** START Items **

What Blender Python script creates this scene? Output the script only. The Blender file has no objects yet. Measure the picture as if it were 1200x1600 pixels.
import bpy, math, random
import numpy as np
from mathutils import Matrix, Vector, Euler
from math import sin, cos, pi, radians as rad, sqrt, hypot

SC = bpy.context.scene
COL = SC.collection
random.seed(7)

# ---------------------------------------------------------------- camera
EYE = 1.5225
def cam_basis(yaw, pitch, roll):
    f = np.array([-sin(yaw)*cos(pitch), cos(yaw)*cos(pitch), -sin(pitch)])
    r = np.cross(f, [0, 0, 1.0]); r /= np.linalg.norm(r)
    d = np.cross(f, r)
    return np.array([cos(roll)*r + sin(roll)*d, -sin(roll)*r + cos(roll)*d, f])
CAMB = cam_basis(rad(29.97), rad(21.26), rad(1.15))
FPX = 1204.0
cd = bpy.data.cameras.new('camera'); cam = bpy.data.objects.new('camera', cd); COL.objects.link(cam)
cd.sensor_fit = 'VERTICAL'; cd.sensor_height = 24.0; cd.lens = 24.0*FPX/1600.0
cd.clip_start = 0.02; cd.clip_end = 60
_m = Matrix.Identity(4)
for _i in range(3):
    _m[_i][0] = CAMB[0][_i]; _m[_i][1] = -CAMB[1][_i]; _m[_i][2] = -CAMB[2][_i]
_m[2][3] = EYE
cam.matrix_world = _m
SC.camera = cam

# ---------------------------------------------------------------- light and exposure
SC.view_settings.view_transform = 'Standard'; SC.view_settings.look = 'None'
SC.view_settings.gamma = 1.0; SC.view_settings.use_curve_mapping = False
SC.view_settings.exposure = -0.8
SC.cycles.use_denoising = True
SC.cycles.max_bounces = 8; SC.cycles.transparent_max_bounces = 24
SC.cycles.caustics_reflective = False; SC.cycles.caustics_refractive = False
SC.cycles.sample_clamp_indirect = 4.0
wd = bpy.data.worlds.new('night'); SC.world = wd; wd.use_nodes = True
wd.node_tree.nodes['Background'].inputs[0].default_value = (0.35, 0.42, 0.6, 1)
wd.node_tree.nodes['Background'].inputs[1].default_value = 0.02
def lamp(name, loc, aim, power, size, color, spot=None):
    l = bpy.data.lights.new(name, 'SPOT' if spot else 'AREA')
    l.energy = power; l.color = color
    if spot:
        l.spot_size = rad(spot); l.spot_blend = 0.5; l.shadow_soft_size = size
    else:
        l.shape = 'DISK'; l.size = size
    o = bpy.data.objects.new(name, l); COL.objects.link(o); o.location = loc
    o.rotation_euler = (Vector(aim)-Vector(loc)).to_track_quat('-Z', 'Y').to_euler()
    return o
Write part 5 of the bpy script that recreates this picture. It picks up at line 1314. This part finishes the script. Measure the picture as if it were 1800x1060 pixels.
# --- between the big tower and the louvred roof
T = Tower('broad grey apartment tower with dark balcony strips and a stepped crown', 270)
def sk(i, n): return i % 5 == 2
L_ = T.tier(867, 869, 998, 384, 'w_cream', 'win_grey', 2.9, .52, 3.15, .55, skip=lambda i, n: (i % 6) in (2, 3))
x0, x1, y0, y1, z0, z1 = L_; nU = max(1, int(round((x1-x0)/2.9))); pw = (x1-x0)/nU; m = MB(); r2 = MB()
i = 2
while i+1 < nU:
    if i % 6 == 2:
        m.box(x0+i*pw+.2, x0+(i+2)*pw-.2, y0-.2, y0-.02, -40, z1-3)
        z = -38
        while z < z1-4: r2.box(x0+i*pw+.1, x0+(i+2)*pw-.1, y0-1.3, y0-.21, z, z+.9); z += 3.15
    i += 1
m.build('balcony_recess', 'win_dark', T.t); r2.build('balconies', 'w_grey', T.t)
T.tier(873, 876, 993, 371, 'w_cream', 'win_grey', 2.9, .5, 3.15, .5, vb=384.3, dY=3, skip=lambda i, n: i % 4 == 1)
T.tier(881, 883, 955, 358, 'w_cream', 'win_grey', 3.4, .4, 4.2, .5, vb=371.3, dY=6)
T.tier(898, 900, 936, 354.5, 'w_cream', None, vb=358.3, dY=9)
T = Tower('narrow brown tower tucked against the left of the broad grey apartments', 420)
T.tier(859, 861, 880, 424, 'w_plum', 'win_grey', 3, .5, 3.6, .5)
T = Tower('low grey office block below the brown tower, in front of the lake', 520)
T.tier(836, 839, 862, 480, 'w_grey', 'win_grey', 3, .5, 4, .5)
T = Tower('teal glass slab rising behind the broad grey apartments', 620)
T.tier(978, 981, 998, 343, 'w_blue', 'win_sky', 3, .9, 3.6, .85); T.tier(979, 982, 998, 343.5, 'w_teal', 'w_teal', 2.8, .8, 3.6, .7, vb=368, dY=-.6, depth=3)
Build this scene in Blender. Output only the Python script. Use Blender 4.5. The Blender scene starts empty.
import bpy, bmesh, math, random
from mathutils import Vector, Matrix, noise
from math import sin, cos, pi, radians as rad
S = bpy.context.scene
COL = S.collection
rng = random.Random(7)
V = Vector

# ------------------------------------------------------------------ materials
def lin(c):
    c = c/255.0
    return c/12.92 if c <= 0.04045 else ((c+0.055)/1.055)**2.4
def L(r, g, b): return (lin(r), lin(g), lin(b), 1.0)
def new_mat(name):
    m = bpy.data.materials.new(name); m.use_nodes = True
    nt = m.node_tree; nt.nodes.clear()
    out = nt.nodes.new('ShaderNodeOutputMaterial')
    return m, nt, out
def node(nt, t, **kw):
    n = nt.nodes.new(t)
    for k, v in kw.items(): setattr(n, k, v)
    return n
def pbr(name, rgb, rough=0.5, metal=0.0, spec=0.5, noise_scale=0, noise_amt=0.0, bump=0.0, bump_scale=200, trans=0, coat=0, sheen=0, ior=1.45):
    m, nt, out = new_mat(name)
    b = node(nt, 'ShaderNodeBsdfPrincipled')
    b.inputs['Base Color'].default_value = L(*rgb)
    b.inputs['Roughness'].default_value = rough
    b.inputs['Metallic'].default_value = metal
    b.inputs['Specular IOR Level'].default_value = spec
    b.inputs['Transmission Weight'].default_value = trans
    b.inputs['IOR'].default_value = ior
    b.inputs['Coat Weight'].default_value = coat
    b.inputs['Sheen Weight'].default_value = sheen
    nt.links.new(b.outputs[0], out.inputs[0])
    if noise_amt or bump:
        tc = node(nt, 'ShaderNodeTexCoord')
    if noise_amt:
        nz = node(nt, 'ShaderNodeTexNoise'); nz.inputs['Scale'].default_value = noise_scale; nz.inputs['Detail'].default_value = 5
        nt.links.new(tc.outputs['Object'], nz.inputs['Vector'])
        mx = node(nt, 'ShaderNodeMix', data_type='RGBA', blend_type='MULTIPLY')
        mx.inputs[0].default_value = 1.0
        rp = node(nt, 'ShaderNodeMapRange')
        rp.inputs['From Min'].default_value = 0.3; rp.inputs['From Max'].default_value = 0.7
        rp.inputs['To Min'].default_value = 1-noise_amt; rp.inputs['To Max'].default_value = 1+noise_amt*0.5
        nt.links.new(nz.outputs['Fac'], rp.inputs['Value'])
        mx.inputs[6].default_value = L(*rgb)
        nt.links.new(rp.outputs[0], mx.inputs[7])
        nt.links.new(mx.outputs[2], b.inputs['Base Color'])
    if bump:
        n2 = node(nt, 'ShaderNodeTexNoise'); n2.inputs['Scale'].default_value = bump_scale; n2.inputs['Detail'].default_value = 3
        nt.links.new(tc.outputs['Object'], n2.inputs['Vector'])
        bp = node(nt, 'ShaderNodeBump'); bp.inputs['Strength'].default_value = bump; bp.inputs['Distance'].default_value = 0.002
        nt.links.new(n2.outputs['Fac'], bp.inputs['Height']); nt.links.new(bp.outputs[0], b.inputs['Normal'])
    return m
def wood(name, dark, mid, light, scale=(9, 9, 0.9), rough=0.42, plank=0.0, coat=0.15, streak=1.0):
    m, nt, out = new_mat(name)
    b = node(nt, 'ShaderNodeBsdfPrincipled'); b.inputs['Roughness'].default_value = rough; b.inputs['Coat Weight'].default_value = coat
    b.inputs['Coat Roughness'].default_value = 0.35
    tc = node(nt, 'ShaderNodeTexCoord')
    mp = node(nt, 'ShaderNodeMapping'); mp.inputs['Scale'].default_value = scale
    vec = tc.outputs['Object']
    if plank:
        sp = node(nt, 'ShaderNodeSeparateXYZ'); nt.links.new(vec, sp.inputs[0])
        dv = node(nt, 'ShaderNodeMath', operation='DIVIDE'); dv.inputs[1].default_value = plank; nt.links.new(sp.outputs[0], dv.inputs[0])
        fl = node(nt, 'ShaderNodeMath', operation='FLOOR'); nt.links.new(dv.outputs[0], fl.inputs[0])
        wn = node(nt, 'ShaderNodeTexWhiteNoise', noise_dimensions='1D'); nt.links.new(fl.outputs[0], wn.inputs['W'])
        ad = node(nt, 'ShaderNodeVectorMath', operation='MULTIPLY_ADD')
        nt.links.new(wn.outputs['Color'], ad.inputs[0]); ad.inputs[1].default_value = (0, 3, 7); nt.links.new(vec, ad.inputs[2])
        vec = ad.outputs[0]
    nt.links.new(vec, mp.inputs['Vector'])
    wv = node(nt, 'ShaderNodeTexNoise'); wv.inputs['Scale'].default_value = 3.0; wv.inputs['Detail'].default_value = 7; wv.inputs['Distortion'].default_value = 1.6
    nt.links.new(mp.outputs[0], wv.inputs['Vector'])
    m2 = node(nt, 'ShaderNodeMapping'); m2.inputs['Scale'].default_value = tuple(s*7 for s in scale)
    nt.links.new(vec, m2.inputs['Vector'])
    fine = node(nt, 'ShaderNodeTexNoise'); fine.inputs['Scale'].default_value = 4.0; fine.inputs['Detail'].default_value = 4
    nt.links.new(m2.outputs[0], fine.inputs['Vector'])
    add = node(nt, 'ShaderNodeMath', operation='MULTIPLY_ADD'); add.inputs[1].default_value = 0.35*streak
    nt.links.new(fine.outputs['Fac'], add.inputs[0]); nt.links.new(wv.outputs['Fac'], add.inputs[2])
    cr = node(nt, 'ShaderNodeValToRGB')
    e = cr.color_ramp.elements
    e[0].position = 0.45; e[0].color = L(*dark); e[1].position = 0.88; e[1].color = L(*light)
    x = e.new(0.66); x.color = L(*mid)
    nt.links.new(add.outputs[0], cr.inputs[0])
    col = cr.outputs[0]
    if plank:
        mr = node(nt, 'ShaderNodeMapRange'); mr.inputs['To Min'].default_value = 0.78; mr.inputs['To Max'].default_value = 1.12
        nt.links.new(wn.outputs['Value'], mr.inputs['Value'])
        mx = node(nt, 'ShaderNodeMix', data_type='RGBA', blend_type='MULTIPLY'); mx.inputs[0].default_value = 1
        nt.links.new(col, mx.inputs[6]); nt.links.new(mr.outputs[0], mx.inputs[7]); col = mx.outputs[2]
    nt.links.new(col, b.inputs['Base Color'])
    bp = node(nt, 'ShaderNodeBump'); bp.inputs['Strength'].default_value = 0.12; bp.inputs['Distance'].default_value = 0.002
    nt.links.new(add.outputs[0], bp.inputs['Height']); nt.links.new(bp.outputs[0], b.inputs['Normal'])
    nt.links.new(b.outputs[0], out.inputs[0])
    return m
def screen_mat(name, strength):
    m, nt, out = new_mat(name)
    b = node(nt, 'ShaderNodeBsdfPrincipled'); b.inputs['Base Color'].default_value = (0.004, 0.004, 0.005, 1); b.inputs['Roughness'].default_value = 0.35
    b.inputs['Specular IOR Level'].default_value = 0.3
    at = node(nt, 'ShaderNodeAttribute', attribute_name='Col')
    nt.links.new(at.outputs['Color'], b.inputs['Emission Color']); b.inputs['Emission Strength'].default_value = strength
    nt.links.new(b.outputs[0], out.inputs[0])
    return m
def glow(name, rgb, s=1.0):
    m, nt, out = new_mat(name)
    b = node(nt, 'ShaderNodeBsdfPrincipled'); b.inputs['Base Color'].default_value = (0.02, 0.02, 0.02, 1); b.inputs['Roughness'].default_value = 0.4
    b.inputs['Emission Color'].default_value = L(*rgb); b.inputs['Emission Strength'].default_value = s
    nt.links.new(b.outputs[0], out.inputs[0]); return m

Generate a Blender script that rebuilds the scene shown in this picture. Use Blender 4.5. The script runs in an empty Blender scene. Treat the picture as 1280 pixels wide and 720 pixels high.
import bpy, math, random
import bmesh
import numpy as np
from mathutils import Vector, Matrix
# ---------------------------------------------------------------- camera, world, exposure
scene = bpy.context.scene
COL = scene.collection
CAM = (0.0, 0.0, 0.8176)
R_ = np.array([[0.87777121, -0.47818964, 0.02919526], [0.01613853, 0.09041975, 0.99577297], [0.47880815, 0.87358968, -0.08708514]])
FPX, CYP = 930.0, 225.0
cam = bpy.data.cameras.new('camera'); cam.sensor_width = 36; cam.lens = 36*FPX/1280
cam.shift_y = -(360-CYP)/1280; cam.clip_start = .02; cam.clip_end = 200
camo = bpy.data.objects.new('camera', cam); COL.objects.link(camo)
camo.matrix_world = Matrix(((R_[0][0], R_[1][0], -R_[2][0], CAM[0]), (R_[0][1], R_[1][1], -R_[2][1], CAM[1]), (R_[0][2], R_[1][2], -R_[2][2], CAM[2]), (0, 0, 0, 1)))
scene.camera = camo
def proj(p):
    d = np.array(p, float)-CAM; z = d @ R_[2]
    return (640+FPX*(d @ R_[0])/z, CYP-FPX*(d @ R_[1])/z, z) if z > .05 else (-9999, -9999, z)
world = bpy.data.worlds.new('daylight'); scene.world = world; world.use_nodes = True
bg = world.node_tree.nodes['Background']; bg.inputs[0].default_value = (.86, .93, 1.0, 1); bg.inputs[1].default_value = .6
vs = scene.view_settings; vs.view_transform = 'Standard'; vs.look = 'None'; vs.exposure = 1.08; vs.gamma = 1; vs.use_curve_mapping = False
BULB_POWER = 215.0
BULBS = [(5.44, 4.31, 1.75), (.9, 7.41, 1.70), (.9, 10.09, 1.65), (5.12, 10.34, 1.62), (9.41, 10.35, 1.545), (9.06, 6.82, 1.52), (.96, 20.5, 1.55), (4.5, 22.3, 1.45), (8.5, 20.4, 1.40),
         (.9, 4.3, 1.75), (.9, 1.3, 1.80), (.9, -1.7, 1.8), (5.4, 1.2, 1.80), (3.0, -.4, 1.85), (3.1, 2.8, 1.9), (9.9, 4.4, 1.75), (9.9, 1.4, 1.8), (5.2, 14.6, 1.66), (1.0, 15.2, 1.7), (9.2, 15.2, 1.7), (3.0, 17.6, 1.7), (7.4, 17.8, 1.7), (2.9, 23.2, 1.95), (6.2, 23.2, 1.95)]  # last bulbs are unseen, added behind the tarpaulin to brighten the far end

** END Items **

* [Given request]
Beginning at the top of the data, extract each line through the line containing "from math import sin, cos, pi, radians as rad, sqrt, hypot" and return those lines exactly, with nothing added.

* [The output]
What Blender Python script creates this scene? Output the script only. The Blender file has no objects yet. Measure the picture as if it were 1200x1600 pixels.
import bpy, math, random
import numpy as np
from mathutils import Matrix, Vector, Euler
from math import sin, cos, pi, radians as rad, sqrt, hypot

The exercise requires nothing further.